[DATA EXTRACT start]

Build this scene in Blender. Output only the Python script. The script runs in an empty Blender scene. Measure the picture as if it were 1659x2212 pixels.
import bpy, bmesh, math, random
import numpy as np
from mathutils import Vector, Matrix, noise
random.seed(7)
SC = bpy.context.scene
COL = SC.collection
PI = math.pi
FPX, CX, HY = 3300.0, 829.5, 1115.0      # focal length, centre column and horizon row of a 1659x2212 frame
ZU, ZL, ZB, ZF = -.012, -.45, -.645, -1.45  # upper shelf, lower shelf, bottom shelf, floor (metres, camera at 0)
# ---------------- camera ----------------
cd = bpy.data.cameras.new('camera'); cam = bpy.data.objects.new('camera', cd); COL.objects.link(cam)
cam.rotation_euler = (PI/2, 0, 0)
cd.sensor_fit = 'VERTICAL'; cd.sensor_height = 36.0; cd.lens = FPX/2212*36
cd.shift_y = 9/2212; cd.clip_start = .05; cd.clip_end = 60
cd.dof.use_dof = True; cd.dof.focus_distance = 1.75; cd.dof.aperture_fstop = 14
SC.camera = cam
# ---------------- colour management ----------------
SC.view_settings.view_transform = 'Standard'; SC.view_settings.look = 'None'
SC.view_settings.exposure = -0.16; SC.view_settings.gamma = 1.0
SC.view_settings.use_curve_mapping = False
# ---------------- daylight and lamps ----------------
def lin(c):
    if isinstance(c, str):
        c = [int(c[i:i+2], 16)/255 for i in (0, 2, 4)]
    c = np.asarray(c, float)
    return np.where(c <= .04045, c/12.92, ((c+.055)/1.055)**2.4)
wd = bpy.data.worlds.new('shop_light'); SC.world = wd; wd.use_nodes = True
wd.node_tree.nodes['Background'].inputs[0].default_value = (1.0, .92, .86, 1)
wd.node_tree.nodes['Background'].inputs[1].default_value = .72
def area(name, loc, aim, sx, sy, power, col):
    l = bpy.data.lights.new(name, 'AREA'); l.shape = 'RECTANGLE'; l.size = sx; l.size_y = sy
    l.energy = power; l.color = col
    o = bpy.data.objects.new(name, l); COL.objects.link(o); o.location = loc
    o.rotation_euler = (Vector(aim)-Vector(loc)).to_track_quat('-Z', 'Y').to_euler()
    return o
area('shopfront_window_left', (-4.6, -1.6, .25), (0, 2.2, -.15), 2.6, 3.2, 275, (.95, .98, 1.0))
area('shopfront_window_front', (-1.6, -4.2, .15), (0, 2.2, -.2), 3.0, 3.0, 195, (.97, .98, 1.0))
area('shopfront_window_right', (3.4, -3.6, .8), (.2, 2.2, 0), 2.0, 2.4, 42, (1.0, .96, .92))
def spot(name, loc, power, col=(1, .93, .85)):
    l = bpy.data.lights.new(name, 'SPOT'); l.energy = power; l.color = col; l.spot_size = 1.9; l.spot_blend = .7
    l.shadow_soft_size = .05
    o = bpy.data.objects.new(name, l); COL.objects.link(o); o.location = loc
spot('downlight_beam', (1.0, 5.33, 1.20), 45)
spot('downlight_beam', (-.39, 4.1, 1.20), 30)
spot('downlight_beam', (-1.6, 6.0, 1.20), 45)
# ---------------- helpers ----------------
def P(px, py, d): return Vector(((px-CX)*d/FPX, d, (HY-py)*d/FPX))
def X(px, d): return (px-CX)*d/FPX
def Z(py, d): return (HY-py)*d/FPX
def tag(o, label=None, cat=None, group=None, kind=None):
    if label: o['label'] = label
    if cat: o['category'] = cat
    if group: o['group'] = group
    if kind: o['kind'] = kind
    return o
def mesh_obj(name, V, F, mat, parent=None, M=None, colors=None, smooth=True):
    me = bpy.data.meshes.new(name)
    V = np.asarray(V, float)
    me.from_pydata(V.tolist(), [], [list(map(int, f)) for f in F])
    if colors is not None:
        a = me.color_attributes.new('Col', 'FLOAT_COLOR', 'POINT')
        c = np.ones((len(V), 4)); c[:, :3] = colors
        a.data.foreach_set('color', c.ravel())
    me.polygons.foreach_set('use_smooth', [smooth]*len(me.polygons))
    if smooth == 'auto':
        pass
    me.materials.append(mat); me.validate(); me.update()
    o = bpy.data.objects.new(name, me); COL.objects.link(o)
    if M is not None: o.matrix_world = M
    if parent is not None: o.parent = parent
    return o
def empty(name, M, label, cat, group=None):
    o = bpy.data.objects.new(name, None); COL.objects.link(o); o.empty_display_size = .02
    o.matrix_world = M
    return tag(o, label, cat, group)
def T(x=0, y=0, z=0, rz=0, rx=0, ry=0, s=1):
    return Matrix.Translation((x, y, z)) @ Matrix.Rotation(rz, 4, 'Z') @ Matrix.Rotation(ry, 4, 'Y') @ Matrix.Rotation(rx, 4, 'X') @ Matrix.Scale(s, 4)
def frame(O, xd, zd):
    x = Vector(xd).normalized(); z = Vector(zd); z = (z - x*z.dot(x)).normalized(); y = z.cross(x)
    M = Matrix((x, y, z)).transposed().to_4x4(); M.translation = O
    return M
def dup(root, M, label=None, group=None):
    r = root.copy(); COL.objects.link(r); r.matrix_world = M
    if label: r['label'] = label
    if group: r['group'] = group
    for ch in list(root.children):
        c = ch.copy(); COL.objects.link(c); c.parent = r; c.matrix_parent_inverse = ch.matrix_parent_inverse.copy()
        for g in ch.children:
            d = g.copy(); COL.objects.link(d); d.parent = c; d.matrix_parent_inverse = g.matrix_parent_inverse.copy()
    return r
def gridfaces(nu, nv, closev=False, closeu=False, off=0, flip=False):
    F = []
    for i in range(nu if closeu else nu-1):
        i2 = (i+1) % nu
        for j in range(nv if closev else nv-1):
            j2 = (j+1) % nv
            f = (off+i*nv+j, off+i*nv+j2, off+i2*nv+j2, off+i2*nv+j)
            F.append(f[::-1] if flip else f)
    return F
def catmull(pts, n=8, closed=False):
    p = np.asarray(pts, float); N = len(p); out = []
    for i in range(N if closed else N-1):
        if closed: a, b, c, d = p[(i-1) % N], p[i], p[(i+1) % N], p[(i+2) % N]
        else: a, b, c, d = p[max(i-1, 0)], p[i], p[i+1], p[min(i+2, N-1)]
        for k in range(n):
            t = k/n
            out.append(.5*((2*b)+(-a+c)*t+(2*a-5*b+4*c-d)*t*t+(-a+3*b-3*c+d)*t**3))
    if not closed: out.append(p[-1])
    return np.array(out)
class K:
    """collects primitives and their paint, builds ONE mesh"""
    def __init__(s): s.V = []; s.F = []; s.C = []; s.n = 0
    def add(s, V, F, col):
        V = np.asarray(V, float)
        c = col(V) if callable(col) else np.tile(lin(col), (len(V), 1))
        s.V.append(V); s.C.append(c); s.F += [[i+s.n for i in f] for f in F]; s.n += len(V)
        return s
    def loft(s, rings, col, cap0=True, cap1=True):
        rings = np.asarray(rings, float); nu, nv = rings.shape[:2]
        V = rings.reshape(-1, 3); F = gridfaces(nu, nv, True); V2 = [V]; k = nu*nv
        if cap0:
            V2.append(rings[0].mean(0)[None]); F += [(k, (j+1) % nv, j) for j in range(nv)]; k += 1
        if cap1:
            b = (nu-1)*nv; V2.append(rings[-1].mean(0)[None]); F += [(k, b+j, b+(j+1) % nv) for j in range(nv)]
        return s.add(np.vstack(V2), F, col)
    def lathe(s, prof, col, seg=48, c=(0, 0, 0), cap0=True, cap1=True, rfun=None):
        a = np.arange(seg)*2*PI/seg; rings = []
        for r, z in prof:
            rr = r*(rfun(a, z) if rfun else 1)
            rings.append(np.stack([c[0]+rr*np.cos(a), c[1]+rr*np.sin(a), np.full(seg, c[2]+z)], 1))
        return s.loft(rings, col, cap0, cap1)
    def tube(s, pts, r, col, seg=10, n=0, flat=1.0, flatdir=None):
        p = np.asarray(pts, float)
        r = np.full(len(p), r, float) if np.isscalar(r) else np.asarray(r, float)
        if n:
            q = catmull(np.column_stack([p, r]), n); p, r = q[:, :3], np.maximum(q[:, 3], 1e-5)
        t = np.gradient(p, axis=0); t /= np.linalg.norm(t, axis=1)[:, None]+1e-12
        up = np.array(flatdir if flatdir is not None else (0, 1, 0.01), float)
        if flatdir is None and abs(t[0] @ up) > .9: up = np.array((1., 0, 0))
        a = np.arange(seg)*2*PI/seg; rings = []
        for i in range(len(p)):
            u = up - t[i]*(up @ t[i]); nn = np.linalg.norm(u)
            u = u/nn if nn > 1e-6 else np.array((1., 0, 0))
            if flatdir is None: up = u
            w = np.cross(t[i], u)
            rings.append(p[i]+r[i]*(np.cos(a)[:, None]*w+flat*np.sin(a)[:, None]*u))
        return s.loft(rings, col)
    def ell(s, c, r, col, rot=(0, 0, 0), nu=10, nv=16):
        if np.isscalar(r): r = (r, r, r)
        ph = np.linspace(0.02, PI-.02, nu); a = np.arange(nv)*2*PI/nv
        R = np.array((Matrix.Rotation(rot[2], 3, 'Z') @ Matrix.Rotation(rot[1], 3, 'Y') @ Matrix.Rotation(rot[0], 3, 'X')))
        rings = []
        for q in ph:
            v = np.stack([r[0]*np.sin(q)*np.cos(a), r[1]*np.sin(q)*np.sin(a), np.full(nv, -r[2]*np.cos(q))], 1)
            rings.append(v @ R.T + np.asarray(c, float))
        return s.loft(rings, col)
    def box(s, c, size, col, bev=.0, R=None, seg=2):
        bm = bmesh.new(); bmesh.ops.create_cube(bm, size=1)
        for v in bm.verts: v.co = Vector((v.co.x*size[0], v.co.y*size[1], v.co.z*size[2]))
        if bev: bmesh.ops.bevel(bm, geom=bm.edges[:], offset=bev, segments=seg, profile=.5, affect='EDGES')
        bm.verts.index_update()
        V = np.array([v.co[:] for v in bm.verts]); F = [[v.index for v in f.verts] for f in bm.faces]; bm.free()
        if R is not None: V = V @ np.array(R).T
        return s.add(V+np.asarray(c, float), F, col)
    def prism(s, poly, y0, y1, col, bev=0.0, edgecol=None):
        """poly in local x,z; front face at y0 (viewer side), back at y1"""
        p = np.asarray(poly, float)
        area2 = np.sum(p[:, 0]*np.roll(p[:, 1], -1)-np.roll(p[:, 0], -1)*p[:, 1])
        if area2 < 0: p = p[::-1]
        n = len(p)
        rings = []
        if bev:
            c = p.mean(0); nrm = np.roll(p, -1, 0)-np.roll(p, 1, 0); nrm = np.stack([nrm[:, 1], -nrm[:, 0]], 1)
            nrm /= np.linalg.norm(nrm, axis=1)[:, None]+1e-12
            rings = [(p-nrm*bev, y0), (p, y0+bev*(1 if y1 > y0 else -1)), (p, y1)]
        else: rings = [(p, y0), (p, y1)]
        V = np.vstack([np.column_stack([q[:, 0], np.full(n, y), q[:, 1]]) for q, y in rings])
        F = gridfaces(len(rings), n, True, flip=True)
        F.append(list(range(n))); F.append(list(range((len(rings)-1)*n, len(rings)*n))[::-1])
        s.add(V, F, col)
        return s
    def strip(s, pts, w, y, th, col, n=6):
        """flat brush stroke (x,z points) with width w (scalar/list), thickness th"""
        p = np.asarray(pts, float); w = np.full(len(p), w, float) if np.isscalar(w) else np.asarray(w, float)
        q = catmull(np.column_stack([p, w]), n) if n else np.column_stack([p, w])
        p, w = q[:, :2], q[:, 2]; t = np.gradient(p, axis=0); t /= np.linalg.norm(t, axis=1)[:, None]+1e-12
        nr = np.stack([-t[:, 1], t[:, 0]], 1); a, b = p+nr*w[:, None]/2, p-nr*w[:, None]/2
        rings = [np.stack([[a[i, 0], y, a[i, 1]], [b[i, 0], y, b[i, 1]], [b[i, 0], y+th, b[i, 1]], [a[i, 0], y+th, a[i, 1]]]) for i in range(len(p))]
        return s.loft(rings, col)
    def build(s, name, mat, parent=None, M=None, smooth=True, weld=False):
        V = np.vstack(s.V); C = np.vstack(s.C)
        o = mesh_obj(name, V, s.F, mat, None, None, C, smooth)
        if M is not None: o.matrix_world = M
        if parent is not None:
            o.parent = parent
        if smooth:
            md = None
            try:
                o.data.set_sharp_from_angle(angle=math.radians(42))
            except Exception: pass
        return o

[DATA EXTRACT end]

■ **GOAL OF THE EXERCISE**: Pick each line holding the word "scene" out of the data and copy it.

■ **THE COMPLETED TASK**:
Build this scene in Blender. Output only the Python script. The script runs in an empty Blender scene. Measure the picture as if it were 1659x2212 pixels.
SC = bpy.context.scene